The resulting distortion values are then applied (added) to the coordinate values specified by DWia•APPLY. I.e., if DWia•APPLY is equal to B, the distortion values should be added immediately after calculating the values in stage B.

Appendix VI-a. Multiple distortion corrections to the same coordinate

If e.g., one distortion is best specified using a polynomial and another distortion of the same coordinate must be specified by table lookup, they can be specified individually using multiple corrections. Multiple distortion corrections are specified by multiple sets of DWia records, each ending with DWia•APPLY. No DWia record applying to a subsequent correction may occur before the DWia•APPLY record of a previous correction.

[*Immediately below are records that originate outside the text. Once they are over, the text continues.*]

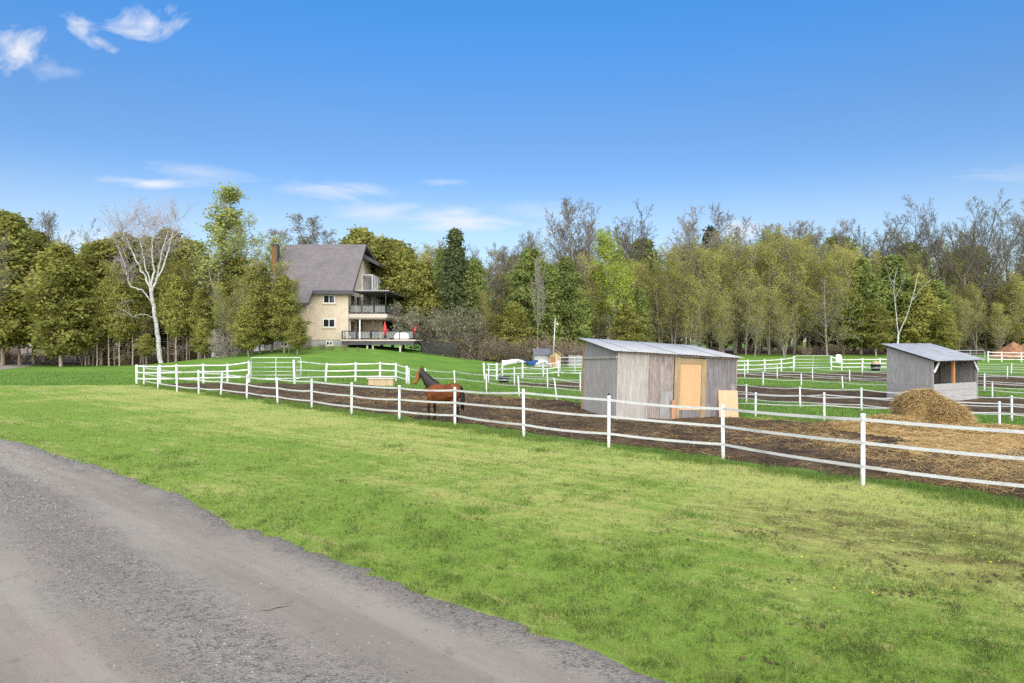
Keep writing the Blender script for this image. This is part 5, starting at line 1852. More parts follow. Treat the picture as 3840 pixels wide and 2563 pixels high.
def make_horse():
    m = NT('bay_coat')
    o = m.obj()
    dk = m.attr('dark')
    n_ = m.noise(o, 6, 4, .6)
    c = m.mix(m.mr(n_, .3, .7), (.105, .028, .010), (.185, .056, .018))
    c = m.mix(dk, c, (.014, .010, .009))
    face = m.attr('face')
    c = m.mix(m.math('MULTIPLY', face, .6), c, (.36, .155, .055))
    mcoat = m.fin(c, .68, 0, .18)
    mhair = pmat('black_horse_hair', (.010, .009, .009), (.026, .022, .02), 9, (8, 8, 1), rough=.55)

    def ell(c_, axis_, h, w):
        """ring perpendicular to axis_ (in xz plane), half height h, half width w"""
        a = Vector(axis_).normalized()
        up = Vector((-a.z, 0, a.x))
        return [Vector(c_) + up * (math.sin(t) * h) + Vector((0, 1, 0)) * (math.cos(t) * w) for t in [2 * math.pi * k / 16 for k in range(16)]]
    b = MB()
    tor = [(-.70, 1.13, .07, .06), (-.67, 1.10, .18, .14), (-.60, 1.085, .255, .20), (-.45, 1.075, .305, .255), (-.22, 1.03, .305, .275), (.03, .995, .315, .28), (.25, 1.02, .345, .255), (.42, 1.04, .325, .22), (.55, 1.05, .255, .18), (.63, 1.06, .14, .11)]
    b.loft([ell((x, 0, z), (1, 0, 0), h, w) for x, z, h, w in tor])
    nk = [(.25, 1.17, .24, .13), (.42, 1.27, .235, .12), (.56, 1.42, .195, .10), (.68, 1.57, .155, .082), (.78, 1.70, .125, .07), (.84, 1.775, .10, .062)]
    b.loft([ell((x, 0, z), (.66, 0, .75), h, w) for x, z, h, w in nk])
    hd = [(.80, 1.80, .06, .05), (.835, 1.775, .105, .072), (.885, 1.69, .125, .085), (.94, 1.58, .112, .08), (1.00, 1.47, .082, .06), (1.05, 1.385, .066, .054), (1.085, 1.325, .058, .05), (1.10, 1.295, .035, .034)]
    b.loft([ell((x, 0, z), (.48, 0, -.88), h, w) for x, z, h, w in hd])
    for s_ in (-1, 1):
        y = .125 * s_
        f_ = .05 * s_
        b.tube([(.40, y * .8, 1.05), (.42, y, .88), (.41, y, .74), (.42 + f_, y, .58), (.425 + f_, y, .47), (.42 + f_, y, .40), (.415 + f_, y, .27), (.415 + f_, y, .17), (.44 + f_, y, .10), (.455 + f_, y, .06)], [.13, .115, .082, .062, .058, .042, .035, .044, .037, .042], 10)
        b.tube([(.452 + f_, y, .075), (.47 + f_, y, .0)], [.045, .062], 10)
        h_ = -.07 * s_
        b.tube([(-.42, y * .8, 1.02), (-.40, y * 1.05, .88), (-.40 + h_ * .4, y, .76), (-.50 + h_, y, .62), (-.585 + h_, y, .52), (-.585 + h_, y, .45), (-.565 + h_, y, .34), (-.555 + h_, y, .19), (-.535 + h_, y, .12), (-.51 + h_, y, .07)], [.20, .175, .125, .082, .06, .054, .040, .044, .040, .043], 10)
        b.tube([(-.515 + h_, y, .075), (-.50 + h_, y, .0)], [.046, .062], 10)
        b.tube([(.80, .055 * s_, 1.83), (.805, .065 * s_, 1.90), (.815, .07 * s_, 1.96), (.82, .07 * s_, 2.0)], [.03, .036, .024, .005], 8, flat=.55)
    me = b.mesh('body')
    tmp = bpy.data.objects.new('body', me)
    COL.objects.link(tmp)
    md = tmp.modifiers.new('r', 'REMESH')
    md.mode = 'VOXEL'
    md.voxel_size = .019
    ms = tmp.modifiers.new('s', 'SMOOTH')
    ms.iterations = 5
    ms.factor = .5
    bpy.context.view_layer.update()
    ev = tmp.evaluated_get(bpy.context.evaluated_depsgraph_get())
    body = bpy.data.meshes.new_from_object(ev)
    bpy.data.objects.remove(tmp)
    body.name = 'horse_body'
    n = len(body.vertices)
    co = np.empty(n * 3)
    body.vertices.foreach_get('co', co)
    co = co.reshape(-1, 3)
    x, z = co[:, 0], co[:, 2]
    legdark = sst((.70 - z) / .20)
    ear = sst((z - 1.88) / .06)
    muz = sst((1.36 - z) / .06) * (x > .9)
    belly_shade = .55 * sst((.76 - z) / .08) * (x > -.3) * (x < .3)  # shade under the body, painted into the coat colour
    dark = np.clip(np.maximum.reduce([legdark, ear * .9, muz * .75, belly_shade]), 0, 1)
    face = sst((x - .86) / .08) * (1 - muz)
    for nm, v in (('dark', dark), ('face', face)):
        a = body.attributes.new(nm, 'FLOAT', 'POINT')
        a.data.foreach_set('value', v.astype(np.float32))
    body.polygons.foreach_set('use_smooth', np.full(len(body.polygons), True))
    root = empty('horse', (-2.42, 23.85, tz(-2.42, 23.85) + .0), R(180 - 22), 'brown bay horse with black mane standing behind the front fence', 'horse')
    root.scale = (1.03, 1.0, .99)
    link('body', body, root, mcoat)
    # mane: overlapping locks falling over both sides of the crest
    rg = random.Random(4)
    b = MB()
    for i in range(46):
        t = i / 45
        px_ = .18 + t * .62
        pz = 1.375 + .02 * math.sin(t * 3) + t * (1.84 - 1.375) + .075 * math.sin(math.pi * t) * .2
        # crest height follows the neck
        px_ = np.interp(t, [0, .25, .5, .75, 1], [.16, .34, .50, .64, .79])
        pz = np.interp(t, [0, .25, .5, .75, 1], [1.365, 1.46, 1.58, 1.70, 1.83])
        for s_ in (-1, 1):
            l = (.40 + .08 * rg.random()) * (.55 + .45 * math.sin(math.pi * min(1, .2 + t * .9))) * (1.0 if s_ > 0 else .75)
            w0 = float(np.interp(t, [0, .25, .5, .75, 1], [.13, .135, .12, .10, .08]))
            b.tube([(px_, 0, pz + .022), (px_ + .012, .6 * w0 * s_, pz - .03), (px_ + .03 + rg.uniform(-.02, .02), (w0 + .012) * s_, pz - l * .5), (px_ + .04 + rg.uniform(-.03, .03), (w0 + .022) * s_, pz - l)], [.024, .034, .034, .012], 5, flat=.7)
    for i in range(5):
        b.tube([(.83, (i - 2) * .012, 1.86), (.89, (i - 2) * .016, 1.80), (.925, (i - 2) * .018, 1.70)], [.016, .016, .005], 5)
    b.build('mane', mhair, root)
    b = MB()
    for i in range(16):
        a = i * 2.4
        r_ = .015 + .03 * rg.random()
        yy = math.sin(a) * r_
        xx = math.cos(a) * r_
        ln_ = rg.uniform(-.08, .06)
        b.tube([(-.60 + xx * .3, yy * .3, 1.27), (-.70 + xx * .6, yy * .7, 1.22), (-.745 + xx, yy * 1.3, 1.0), (-.75 + xx * 1.3, yy * 1.7, .75), (-.74 + xx * 1.2, yy * 1.4, .46 + ln_)], [.028, .034, .036, .032, .008], 6)
    b.build('tail', mhair, root)
    for s_ in (-1, 1):
        b = MB()
        b.lathe([(0.001, -.016), (.012, -.01), (.016, 0), (.012, .01), (.001, .016)], 8, c=(.905, .083 * s_, 1.70))
        b.build('eye', M_BLACKPL, root)


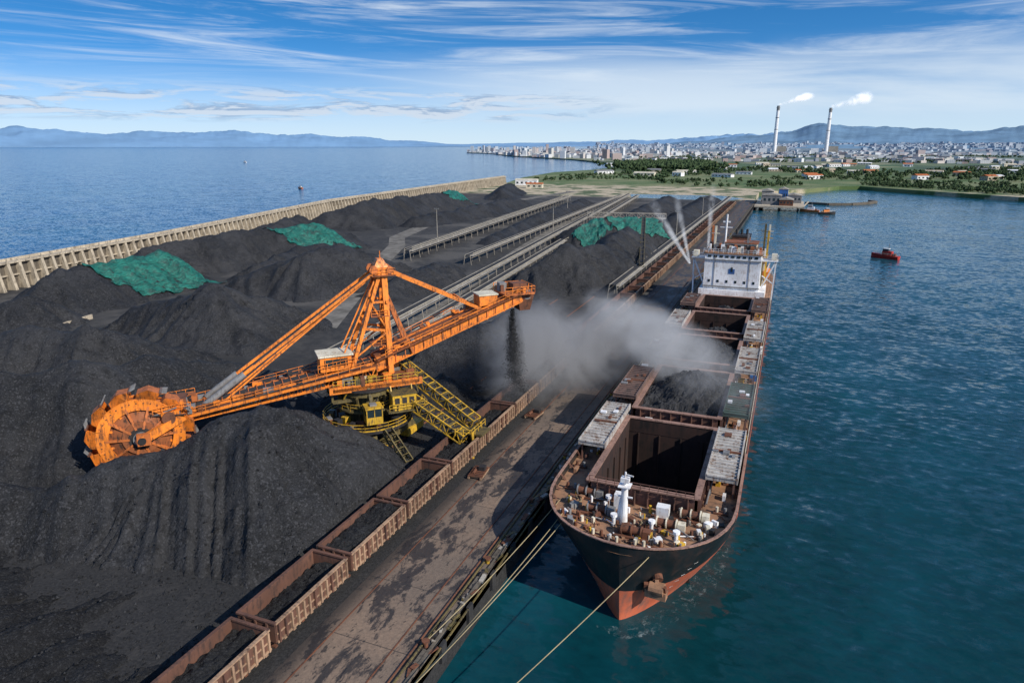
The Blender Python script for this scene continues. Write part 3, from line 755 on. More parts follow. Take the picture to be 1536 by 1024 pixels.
b.f.append(tuple([a+2*j for j in range(nl)]+[a+2*j+1 for j in range(nl-1,-1,-1)])); b.m.append(b.mi('hullblk'))
hull=b.build('hull',ship,True)
b=MB() # draft marks on both bows
for s in(-1,1):
    for i in range(7):
        z=-3.2+i*.9; y=YB+5.5; x=s*(hw(y,z)+.03); x2=s*(hw(y+.5,z)+.03)
        b.add([(x,y,z),(x2,y+.5,z),(x2,y+.5,z+.28),(x,y,z+.28)],[(0,1,2,3),(3,2,1,0)],'white')
b.build('draft_marks',ship)
hatches=[(71.5,92),(96.5,118),(123,141),(146,163),(168,183)]
hx=6.0
b=MB()
st=sorted(set([YB+s for s in ysn]+[v for h in hatches for v in h]+[210,225]))
for y0,y1 in zip(st[:-1],st[1:]):
    inh=any(a<=(y0+y1)/2<=c for a,c in hatches)
    w0,w1=hw(y0,5)-.02,hw(y1,5)-.02
    h0,h1=min(hx,w0),min(hx,w1); z=5.0
    b.add([(-w0,y0,z),(-h0,y0,z),(-h1,y1,z),(-w1,y1,z)],[(0,1,2,3)],'deck'); b.add([(h0,y0,z),(w0,y0,z),(w1,y1,z),(h1,y1,z)],[(0,1,2,3)],'deck')
    if not inh: b.add([(-h0,y0,z),(h0,y0,z),(h1,y1,z),(-h1,y1,z)],[(0,1,2,3)],'deck')
b.build('main_deck',ship)
b=MB()
cap=[Vector((-hw(YB+s,6.1),YB+s,6.12)) for s in ysn[:15]][::-1]+[Vector((hw(YB+s,6.1),YB+s,6.12)) for s in ysn[1:15]]
for p,q2 in zip(cap[:-1],cap[1:]): b.beam(p,q2,.3,.12,'coamcap')
for p,q2 in zip(cap[:-1],cap[1:]):
    c=(p+q2)/2; inn=Vector((0,80,0))-c; inn.z=0; inn.normalize(); b.beam(c-Vector((0,0,.1)),c+inn*.7-Vector((0,0,1.1)),.12,.2,'coam')
for s in(-1,1):
    pts=[(s*(hw(y,5)-.15),y,5.0) for y in [88+i*8 for i in range(20)]]
    b.rail(pts,'cream',1.1,2.2,.05)
    b.beam((s*10.42,86,5.05),(s*10.42,235,5.05),.18,.3,'coam')
b.build('bulwark_and_rails',ship)
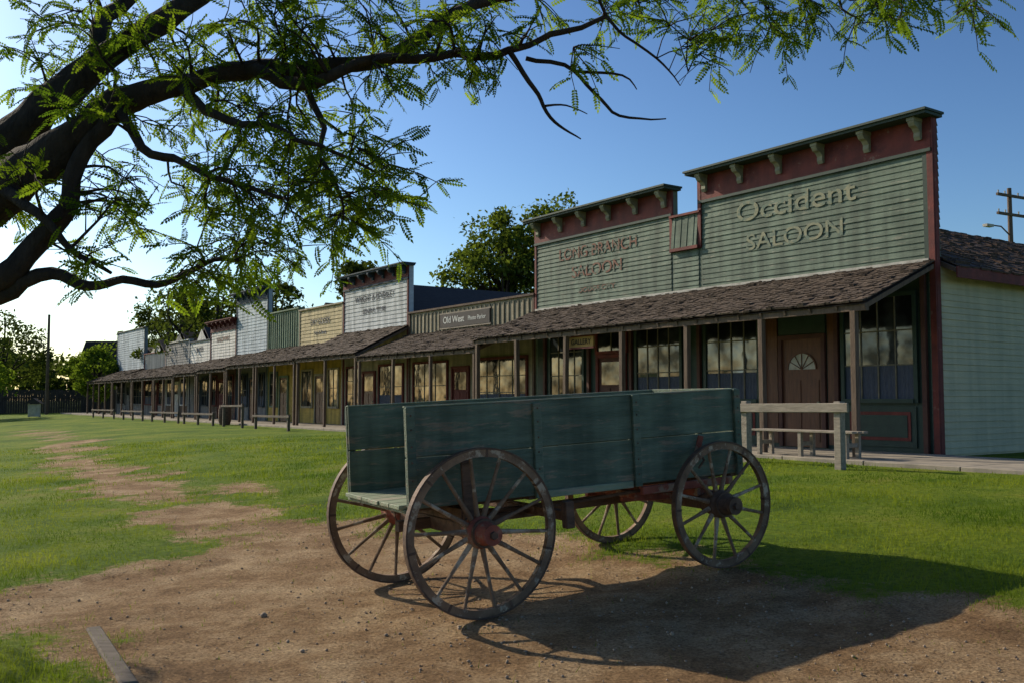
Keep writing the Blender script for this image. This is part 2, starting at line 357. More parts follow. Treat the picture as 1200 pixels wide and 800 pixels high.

DWia•APPLY values may never decrease from one correction to the next. When using multiple corrections for a single coordinate, they should be separated by a COMMENT line, to decrease the theoretical chance that some FITS processing software reorders the keywords.

Distortions with the same DWia•APPLY values are added together.

If a subsequent correction has DWia•ASSOCIATE equal to the DWia•APPLY of a previous correction, it is the uncorrected coordinate values from the DWia•ASSOCIATE stage that should be used as a basis for the subsequent correction.

If instead a subsequent correction must be performed on corrected coordinate values from a previous correction, chaining of corrections may be specified using fractional values for the DWia•APPLY and DWia•ASSOCIATE records. Fractional DWia•APPLY values implicitly define new coordinate stages in between the integer-valued stages defined here, which may then be referenced by a subsequent DWia•ASSOCIATE record.

E.g., if one correction has DWia•ASSOCIATE=1 and DWia•APPLY=1.1, a subsequent correction may have DWia•ASSOCIATE=1.1, meaning that the coordinate values after the first correction should be used for association during the second correction.